There are plenty of stories doing the rounds that suggest that the banks are having trouble getting to grip with their existing (poor or bad) loans to corporates precisely because it is just another dimension of the property bust. To the extent that any or all of this is true, it means that banks haven’t done much “proper” business lending for quite some time. In addition, given the downsizing that has been going on that the banks, people who can remember how to do such lending may well have left or otherwise moved on. This, I think, is what the Professor Honohan means when he talks about the technology of SME lending becoming obsolete.

Of course, it is hard to know just how big a problem this is. But it must be significant if Professor Honohan is moved to mention it in a reasonably prominent way. And it does have more than an air of plausibility. The skill-set necessary to do “old fashioned” corporate lending has always involved the ability to analyse a balance sheet, to gauge the plausibility of a profit projection and to make a considered opinion of a business plan. It’s a very demanding set of skills, with tools and techniques that have been growing in sophistication in recent years.

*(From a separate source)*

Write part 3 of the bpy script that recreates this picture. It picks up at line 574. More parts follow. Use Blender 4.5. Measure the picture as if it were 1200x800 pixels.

The modern job description for a business lender is not unlike that of an equity analyst operating in funds or investment banking. In fact, it’s probably more specialised than that. Given the nature of SMEs, lending to that sector probably requires skills similar to those of a venture capitalist. Knowledge of the world of private equity and other specialised forms of finance are also likely to be helpful. If these very modern specialist skills need to be combined with those of the forensic accountant, it is no wonder that Professor Honohan is wondering whether or not they are to be found in the banks.

So, reluctance to lend may not just be a function of risk aversion or the need for banks to shrink their own balance sheets. They may simply have forgotten how to do it.